ON PRIORITIES: Invest in a house before you invest in stock. Common stocks aren't for everyone, nor even for all phases of a person's life.

ON TIMING: Predicting the economy is futile. Predicting the short-term direction of the stock market is futile. Sometime in the next month, year or three years, the market will decline sharply. I've made money on great companies even in lousy markets, and vice versa.

ON RESTRUCTURING: That is a company's way of ridding itself of certain unprofitable subsidiaries it should never have acquired in the first place. The earlier buying of these ill-fated subsidiaries, also warmly applauded, was called diversification. I call it diworseification. Every second decade, corporations seem to alternate between rampant diworseification (when billions are spent on exciting acquisitions) and rampant restructuring (when those no- longer-exciting acquisitions are sold off for less than the original purchase price). The same thing happens to people and their sailboats. The 1960s was the greatest decade for diworseification since the Roman Empire diworseified all over Europe and northern Africa and then tried to restructure too late.

ON MARKET VAGARIES: Just because a company is doing poorly doesn't mean it can't do worse. Just because the price goes up doesn't mean you are right. Just because the price goes down doesn't mean you are wrong. A stock does not know that you own it.

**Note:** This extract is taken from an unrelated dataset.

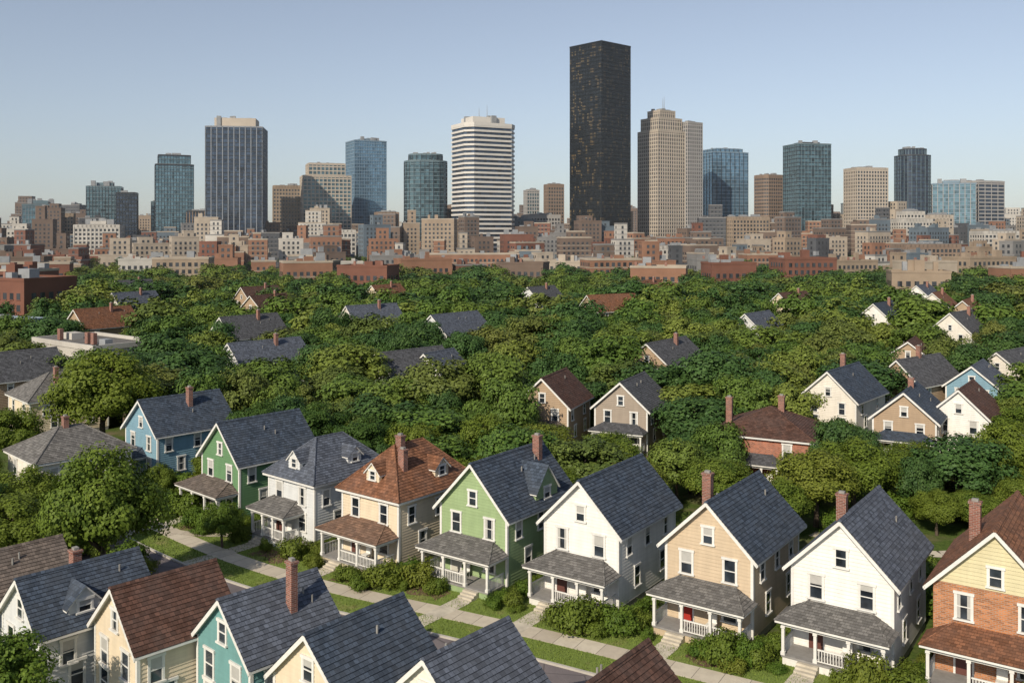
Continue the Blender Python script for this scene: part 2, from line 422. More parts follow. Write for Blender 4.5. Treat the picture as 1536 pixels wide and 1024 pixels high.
# near side, seen from behind
def near(name,x,y,th,wall,roof,chim=None,dorm=(),he=5.0,hr=7.5,w=5.4,d=5.6):
    house(name,x+.35*math.sin(math.radians(th)),y+.35*math.cos(math.radians(th)),th,w,d,he,hr,wall,roof,chim=chim,dorm=dorm,o=.35,detail=1,low=True)
near('grey_house',-34.2,57.5,42,LGREYW,TAUPE,he=4.5,hr=6.8)
near('pale_grey_house',-28.3,53.1,42,LGREYW,NAVY,chim=[(-1.3,3.6,5.4,7.6)],dorm=[('right',2.6,.9,5.25,5.75,6.7,2,2.3)],d=6.6,he=4.8,hr=7.2)
near('cream_cottage',-22,51,44,CREAMW,BROWN)
near('teal_house',-15.6,49.4,43,TEALW,SLATE,chim=[(1.3,3.4,6,8.9,.26)])
near('cream_cottage',-10.1,45.1,39,CREAMW,NAVY,d=6)
near('slate_roofed_house',-4.1,42.5,40,OFFW,SLATE,d=5.4)
near('brown_roofed_house',2.0,38.6,37,OFFW,BROWN,d=6.8)

# houses in the blocks behind
house('red_brick_house',26.5,99,28,10.5,9,5.4,7.9,REDB,BROWN,'hip',flat=True,chim=[(-4,2,5.4,8.9),(1,5,7,9)],porch_spec=(-3,2,1.6,-1),proof=DGREY,walk=False)
house('tan_house',46.2,110,32,7,9,5.2,8.2,TANW,NAVY,walk=False,porch_spec=(-3.2,3.2,1.8,0),chim=[(0,5,7,9.2)])
house('white_gabled_house',53.6,112,36,6.4,9,5.2,8.2,WHITEW,BROWN,detail=1)
house('pale_blue_house',67,136,36,7,9,4.8,7.6,BLUEW,SLATE,detail=1)
house('grey_gabled_house',57,138,52,7,12,5,8.2,TANW,DGREY,detail=1,chim=[(0,6,7,9.8)])
house('dark_roofed_house',42,124,40,7.4,11,5.2,8.6,OFFW,NAVY,detail=1,chim=[(-1,8,7,10)])
house('brown_gabled_house',3.8,117,22,6.8,9,5.6,8.8,TANW,BROWN,detail=1,porch_spec=(-3.2,3.2,1.8,0),proof=TAUPE,walk=False)
house('tan_gabled_house',13.4,115,26,6.8,9,5.6,8.6,paint((.34,.28,.22)),DGREY,detail=1,porch_spec=(-3.2,3.2,1.8,0),walk=False)
house('grey_roofed_cottage',-21,146,44,7.5,13,5.0,8.2,LGREYW,DGREY,detail=1)
house('white_cottage',-14,150,30,6,8,4.8,7.6,WHITEW,SLATE,detail=1)
house('blue_roofed_cottage',-17,198,40,9,14,5.8,9.6,LGREYW,SLATE,detail=1)
house('white_hip_house',-48.2,92,44,8,9,5.0,7.4,OFFW,GREYR,'hip',chim=[(0,4,6.5,8.3)])
house('cream_hip_house',-66,125,46,9,10,5.0,8.0,CREAMW,GREYR,'hip',chim=[(2,4,6.5,8.8)],detail=1)
house('brown_house',-76,134,40,8,10,6.2,9.6,TANW,DGREY,detail=1)
house('white_cottage',53,95,35,6,8,4.2,6.4,OFFW,GREYR,detail=1)
house('grey_roofed_cottage',52,208,40,8,12,5.4,9.0,LGREYW,SLATE,detail=1)
house('rust_roofed_house',20,246,60,9,15,6.8,10.6,TANW,RUST,detail=1)
house('grey_roofed_cottage',78,150,50,8,10,4.8,7.8,OFFW,DGREY,detail=1)
house('brown_house',70,165,30,8,10,4.8,7.8,TANW,BROWN,detail=1)
for nm,x,y,th,wl,rf in (('white_house',-58,186,40,WHITEW,DGREY),('brick_red_house',-96,205,35,TANW,RUST),('grey_roofed_cottage',-38,215,50,OFFW,SLATE),('tan_house',-70,250,30,TANW,BROWN),
    ('white_house',92,196,45,OFFW,DGREY),('brown_house',112,232,35,TANW,RUST),('tan_house',75,262,50,CREAMW,BROWN),('white_house',-112,262,35,WHITEW,SLATE),
    ('grey_house',5,290,40,LGREYW,DGREY),('cream_house',-45,300,35,CREAMW,RUST),('white_house',130,300,40,WHITEW,SLATE),
    ('grey_house',-46,152,44,LGREYW,SLATE),('tan_house',22,152,38,TANW,DGREY),('white_house',86,222,40,WHITEW,NAVY),('cream_house',118,262,36,OFFW,RUST),('brown_house',-84,290,40,TANW,BROWN),('grey_house',-140,330,40,OFFW,DGREY),('tan_house',45,330,40,TANW,RUST),('white_house',165,290,40,OFFW,SLATE)):
    house(nm,x,y,th,8.5,13,6.4 if y>170 else 5.6,10.2 if y>170 else 9.0,wl,rf,detail=1,chim=[(1,8,7.5,11.2 if y>170 else 10)])

# ------------------------------------------------------------------ flat roofed & downtown blocks
ROOFT=plain('roof_membrane',(.15,.14,.13),.9,.15,.35)
MECH=plain('roof_plant_metal',(.26,.27,.28),.6,.4,.2)
LRG=curtain_glass((.040,.044,.050),(1.4,1.4,3.3),.3,1.8,.25,0.0,0.0)
def block_mat(col): return plain('masonry',col,.85,.08,.25)
def lowrise(name,x,y,w,d,h,rot,wall,fh=3.4,ws=2.9,band=None,chim=0,ww=1.6,wh=1.9,annex=False):
    mb=MB()
    def body(cx0,cy0,w,d,z0,h):
        hw,hd=w/2,d/2
        mb.box(cx0-hw,cx0+hw,cy0-hd,cy0+hd,z0,h-.4,wall)
        for a in ((-hw-.15,hw+.15,-hd-.15,-hd+.25),(-hw-.15,hw+.15,hd-.25,hd+.15),(-hw-.15,-hw+.25,-hd+.25,hd-.25),(hw-.25,hw+.15,-hd+.25,hd-.25)):
            mb.box(cx0+a[0],cx0+a[1],cy0+a[2],cy0+a[3],h-.4,h+.5,band or wall)
        mb.box(cx0-hw+.25,cx0+hw-.25,cy0-hd+.25,cy0+hd-.25,h-.4,h-.1,ROOFT)
        zb=max(z0,0); nf=max(1,int((h-zb-.8)/fh))
        for fx in (0,1,3):
            ln=w if fx%2==0 else d
            F=[lambda u,o,z:(cx0+u,cy0-hd-o,z),lambda u,o,z:(cx0+hw+o,cy0+u,z),None,lambda u,o,z:(cx0-hw-o,cy0+u,z)][fx]
            n=max(1,int((ln-1.5)/ws))
            for k in range(nf):
                zz=zb+.9+k*fh
                for i in range(n):
                    u=(i+.5-n/2)*ws
                    mb.poly([F(u-ww/2,.03,zz),F(u+ww/2,.03,zz),F(u+ww/2,.03,zz+wh),F(u-ww/2,.03,zz+wh)],LRG)
                    mb.box(u-ww/2-.1,u+ww/2+.1,0,.16,zz-.22,zz-.02,band or wall,F)
                if band and k: mb.box(-ln/2,ln/2,0,.12,zz-.75,zz-.45,band,F)
    hw,hd=w/2,d/2
    body(0,0,w,d,-.3,h)
    r=random.Random(int(abs(x*13+y*7)))
    if annex and r.random()<.6:   # stepped upper storeys
        aw,ad=w*r.uniform(.35,.6),d*r.uniform(.5,.75); body(r.uniform(-1,1)*(w-aw)*.35,0,aw,ad,h-.1,h+r.choice((1,2,3))*fh+.8)
    for i in range(r.randint(2,6)):
        a,b=r.uniform(-hw*.75,hw*.75),r.uniform(-hd*.7,hd*.7); s=r.uniform(.8,min(w,d)*.14)
        mb.box(a-s,a+s,b-s*.7,b+s*.7,h-.1,h+r.uniform(1,4.2),MECH if r.random()<.5 else wall)
    for i in range(chim):
        a=r.uniform(-hw*.9,hw*.9); mb.box(a-.5,a+.5,-hd*.5,-hd*.5+.7,h,h+2.0,CHB)
    FOOT.append((x,y,max(w,d)/2))
    return mb.obj(name,None,(x,y,0),math.radians(rot))
WSTUC=block_mat((.50,.47,.42)); BRKR=block_mat((.18,.080,.055)); BRKO=block_mat((.26,.138,.088)); BEI=block_mat((.40,.34,.27)); GRY=block_mat((.21,.205,.20))
LGT=block_mat((.48,.455,.41)); BRN=block_mat((.155,.112,.088)); TAN=block_mat((.31,.24,.175)); BLG=block_mat((.22,.28,.33)); DKB=block_mat((.08,.084,.092)); BGL=block_mat((.12,.155,.185))
lowrise('white_flat_roofed_building',-77,172,22,12,7.2,-38,WSTUC,chim=3)
lowrise('brick_building',-150,284,28,18,13.5,-25,BRKR,chim=2)
lowrise('blue_grey_building',-122,222,18,12,6.4,-25,BLG)
lowrise('brick_building',-92,150,10,10,7,-40,BRKR)
for x,y,w,d,h,wl in ((-210,410,30,18,14,BRKR),(-160,455,26,16,15,TAN),(-95,430,22,16,14,BRKO),(-250,470,30,18,15,BRN),(-45,470,26,16,14,BRKO),(5,430,22,14,13.5,BRN),
    (48,455,26,16,14.5,BRKO),(95,410,20,14,14,BRKR),(140,450,26,18,15,BRKR),(190,430,22,16,14,BEI),(235,470,30,18,15,TAN),(265,420,22,16,14,BRN),(-190,360,24,14,13,BRKR),(-60,390,22,14,13.5,BRKR),(60,380,22,14,13.5,BRKO),
    (150,345,20,14,13,TAN),(205,375,20,14,13.5,BRKO),(-300,480,26,16,14,BRKO),(30,500,26,16,12,BEI),(-200,510,26,16,13,LGT),(110,505,26,16,13,GRY),(290,510,26,16,13,BRKR),(-110,510,28,16,12,BRN),(185,515,28,16,12,TAN)):
    lowrise('brick_building' if wl in (BRKR,BRKO) else 'apartment_building',x,y,w,d,h,random.choice((-14,8,14,20)),wl,band=random.choice((None,BEI)),chim=random.choice((0,2)))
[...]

ON STOP ORDERS: I've always detested stop orders, those automatic bailouts at a predetermined price, usually 10% below the purchase price. True, when you put in a stop order you have limited your losses to 10%, but with the volatility in today's market, a stock almost always hits the stop. It's uncanny how stop orders seem to guarantee that the stock will drop 10%, and instead of protecting against a loss, the investor has turned losing into a foregone conclusion.

ON INITIAL PUBLIC OFFERINGS: IPOs of brand-new enterprises are very risky because there's so little to go on. Although I've bought some that have done well over time (Federal Express was my first and it's gone up 25-fold), three out of four have been long-term failures.